**AIM OF THE TASK:** In the listing below, find every line with the string "scene" and pull it out.

• • • • • • •

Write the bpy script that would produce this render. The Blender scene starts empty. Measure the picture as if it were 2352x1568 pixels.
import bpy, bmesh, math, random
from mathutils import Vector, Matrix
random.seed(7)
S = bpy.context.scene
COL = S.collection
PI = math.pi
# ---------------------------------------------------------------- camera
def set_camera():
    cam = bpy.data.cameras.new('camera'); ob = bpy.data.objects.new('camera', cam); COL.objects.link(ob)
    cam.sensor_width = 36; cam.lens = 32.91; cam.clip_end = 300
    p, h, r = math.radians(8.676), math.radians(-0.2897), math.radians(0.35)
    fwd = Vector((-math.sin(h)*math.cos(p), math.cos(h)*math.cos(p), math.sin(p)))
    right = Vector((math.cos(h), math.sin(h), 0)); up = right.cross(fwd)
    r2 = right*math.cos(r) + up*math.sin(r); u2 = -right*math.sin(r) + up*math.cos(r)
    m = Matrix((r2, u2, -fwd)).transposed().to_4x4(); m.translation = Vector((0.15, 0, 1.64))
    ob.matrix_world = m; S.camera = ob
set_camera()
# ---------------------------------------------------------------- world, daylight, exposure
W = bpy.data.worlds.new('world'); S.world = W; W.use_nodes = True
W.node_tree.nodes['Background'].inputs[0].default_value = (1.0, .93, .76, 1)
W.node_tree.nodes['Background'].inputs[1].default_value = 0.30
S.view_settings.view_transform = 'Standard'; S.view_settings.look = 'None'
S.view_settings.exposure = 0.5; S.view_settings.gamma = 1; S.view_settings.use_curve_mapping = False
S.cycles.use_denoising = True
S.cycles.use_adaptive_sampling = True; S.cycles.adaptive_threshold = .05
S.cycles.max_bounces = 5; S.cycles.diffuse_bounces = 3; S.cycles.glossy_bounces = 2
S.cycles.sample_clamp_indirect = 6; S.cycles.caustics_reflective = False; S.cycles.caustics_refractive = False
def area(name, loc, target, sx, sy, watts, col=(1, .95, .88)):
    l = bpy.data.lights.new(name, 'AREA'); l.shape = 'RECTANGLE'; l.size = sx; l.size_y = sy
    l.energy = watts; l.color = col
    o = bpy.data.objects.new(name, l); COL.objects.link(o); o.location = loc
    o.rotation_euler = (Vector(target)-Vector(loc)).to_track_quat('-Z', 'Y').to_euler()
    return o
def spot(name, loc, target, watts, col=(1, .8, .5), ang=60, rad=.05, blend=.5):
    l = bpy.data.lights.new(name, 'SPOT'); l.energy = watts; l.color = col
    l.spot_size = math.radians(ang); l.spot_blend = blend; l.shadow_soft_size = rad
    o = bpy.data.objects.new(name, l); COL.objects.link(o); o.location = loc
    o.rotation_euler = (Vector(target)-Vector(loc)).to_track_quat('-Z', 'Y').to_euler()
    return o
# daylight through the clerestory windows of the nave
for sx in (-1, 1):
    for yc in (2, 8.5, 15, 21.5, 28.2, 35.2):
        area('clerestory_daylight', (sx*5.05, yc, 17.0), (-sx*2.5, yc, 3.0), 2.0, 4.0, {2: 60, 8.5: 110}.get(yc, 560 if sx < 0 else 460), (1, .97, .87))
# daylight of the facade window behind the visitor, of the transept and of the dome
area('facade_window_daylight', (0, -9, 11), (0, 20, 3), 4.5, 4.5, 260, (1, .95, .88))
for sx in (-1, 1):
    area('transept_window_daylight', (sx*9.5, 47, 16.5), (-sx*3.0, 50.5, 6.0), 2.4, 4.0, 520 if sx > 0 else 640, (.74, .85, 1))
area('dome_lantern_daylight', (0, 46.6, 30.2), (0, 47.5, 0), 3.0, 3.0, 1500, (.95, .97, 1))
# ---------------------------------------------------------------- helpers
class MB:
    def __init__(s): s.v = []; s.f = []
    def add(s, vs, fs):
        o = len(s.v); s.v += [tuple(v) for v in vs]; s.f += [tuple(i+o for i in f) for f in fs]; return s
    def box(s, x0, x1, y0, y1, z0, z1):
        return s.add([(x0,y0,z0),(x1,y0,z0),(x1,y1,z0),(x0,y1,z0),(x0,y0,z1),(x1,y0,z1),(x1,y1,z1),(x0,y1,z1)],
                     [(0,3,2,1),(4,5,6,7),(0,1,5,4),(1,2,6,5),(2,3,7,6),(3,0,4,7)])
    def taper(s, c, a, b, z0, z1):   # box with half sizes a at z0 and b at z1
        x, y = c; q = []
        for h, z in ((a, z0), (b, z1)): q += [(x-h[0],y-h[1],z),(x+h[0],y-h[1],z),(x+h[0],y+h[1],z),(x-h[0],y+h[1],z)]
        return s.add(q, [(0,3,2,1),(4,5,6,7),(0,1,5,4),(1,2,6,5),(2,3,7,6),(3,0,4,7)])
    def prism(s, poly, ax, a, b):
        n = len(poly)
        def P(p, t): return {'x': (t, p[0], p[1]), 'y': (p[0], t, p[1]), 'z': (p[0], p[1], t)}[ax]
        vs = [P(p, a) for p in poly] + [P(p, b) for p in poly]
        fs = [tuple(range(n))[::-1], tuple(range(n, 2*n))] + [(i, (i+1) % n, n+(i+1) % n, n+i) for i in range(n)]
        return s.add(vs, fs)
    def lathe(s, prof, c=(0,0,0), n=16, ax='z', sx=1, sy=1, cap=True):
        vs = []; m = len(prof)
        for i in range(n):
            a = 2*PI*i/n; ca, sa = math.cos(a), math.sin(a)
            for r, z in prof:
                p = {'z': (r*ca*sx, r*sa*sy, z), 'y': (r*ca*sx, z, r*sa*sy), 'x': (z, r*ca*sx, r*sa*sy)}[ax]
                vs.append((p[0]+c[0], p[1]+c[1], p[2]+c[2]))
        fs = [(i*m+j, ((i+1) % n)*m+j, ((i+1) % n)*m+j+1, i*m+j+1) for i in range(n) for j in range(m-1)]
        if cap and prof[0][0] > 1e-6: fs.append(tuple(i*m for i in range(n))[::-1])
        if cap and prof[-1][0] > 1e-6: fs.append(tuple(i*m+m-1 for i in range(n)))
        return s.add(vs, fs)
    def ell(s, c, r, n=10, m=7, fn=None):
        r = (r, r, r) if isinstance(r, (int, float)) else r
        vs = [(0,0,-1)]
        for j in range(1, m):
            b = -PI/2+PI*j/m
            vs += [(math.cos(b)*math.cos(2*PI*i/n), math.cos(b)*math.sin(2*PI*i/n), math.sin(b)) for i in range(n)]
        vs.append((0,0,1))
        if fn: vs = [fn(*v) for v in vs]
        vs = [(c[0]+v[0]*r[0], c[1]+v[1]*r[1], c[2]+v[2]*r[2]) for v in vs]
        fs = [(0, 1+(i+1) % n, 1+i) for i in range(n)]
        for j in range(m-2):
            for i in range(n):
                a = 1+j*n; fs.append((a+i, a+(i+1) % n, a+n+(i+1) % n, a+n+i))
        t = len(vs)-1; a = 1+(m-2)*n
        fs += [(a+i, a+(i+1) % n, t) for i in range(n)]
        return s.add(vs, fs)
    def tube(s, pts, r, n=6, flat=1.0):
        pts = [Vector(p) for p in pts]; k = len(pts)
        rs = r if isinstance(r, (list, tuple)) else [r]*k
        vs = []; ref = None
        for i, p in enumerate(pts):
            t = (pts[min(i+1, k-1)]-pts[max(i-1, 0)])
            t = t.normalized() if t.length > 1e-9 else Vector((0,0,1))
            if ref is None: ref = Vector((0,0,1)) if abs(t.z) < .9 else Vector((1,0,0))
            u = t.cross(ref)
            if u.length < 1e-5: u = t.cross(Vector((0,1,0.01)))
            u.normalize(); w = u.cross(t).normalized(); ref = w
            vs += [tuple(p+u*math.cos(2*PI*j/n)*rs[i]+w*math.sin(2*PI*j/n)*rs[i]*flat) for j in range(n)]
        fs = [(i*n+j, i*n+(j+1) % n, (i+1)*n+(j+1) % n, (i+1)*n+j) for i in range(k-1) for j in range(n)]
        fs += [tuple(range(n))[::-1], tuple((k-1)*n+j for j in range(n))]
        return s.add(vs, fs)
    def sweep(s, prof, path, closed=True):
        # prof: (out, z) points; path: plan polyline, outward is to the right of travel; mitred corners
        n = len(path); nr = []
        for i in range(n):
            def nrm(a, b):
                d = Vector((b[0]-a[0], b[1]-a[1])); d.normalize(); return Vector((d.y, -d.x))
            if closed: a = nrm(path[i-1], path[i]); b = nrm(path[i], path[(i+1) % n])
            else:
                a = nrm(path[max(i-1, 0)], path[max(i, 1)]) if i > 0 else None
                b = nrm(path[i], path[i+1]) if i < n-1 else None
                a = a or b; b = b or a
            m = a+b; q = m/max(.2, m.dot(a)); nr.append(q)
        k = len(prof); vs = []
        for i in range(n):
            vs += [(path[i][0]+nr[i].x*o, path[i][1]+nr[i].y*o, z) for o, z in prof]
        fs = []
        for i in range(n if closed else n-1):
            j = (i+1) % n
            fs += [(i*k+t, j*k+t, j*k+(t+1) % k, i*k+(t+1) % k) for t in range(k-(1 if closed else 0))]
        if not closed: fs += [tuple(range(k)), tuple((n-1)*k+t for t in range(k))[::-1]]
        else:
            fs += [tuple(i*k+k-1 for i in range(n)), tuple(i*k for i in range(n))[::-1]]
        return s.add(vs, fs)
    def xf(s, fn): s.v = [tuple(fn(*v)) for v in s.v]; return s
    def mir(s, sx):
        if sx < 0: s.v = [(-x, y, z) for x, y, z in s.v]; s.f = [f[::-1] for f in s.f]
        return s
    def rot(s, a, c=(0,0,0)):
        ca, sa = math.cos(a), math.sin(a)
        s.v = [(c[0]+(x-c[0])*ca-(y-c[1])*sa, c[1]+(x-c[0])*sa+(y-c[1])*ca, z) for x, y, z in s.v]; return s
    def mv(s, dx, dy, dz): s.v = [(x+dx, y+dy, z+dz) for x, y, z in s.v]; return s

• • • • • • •

**OUTPUT OF THE EXERCISE:**
Write the bpy script that would produce this render. The Blender scene starts empty. Measure the picture as if it were 2352x1568 pixels.
S = bpy.context.scene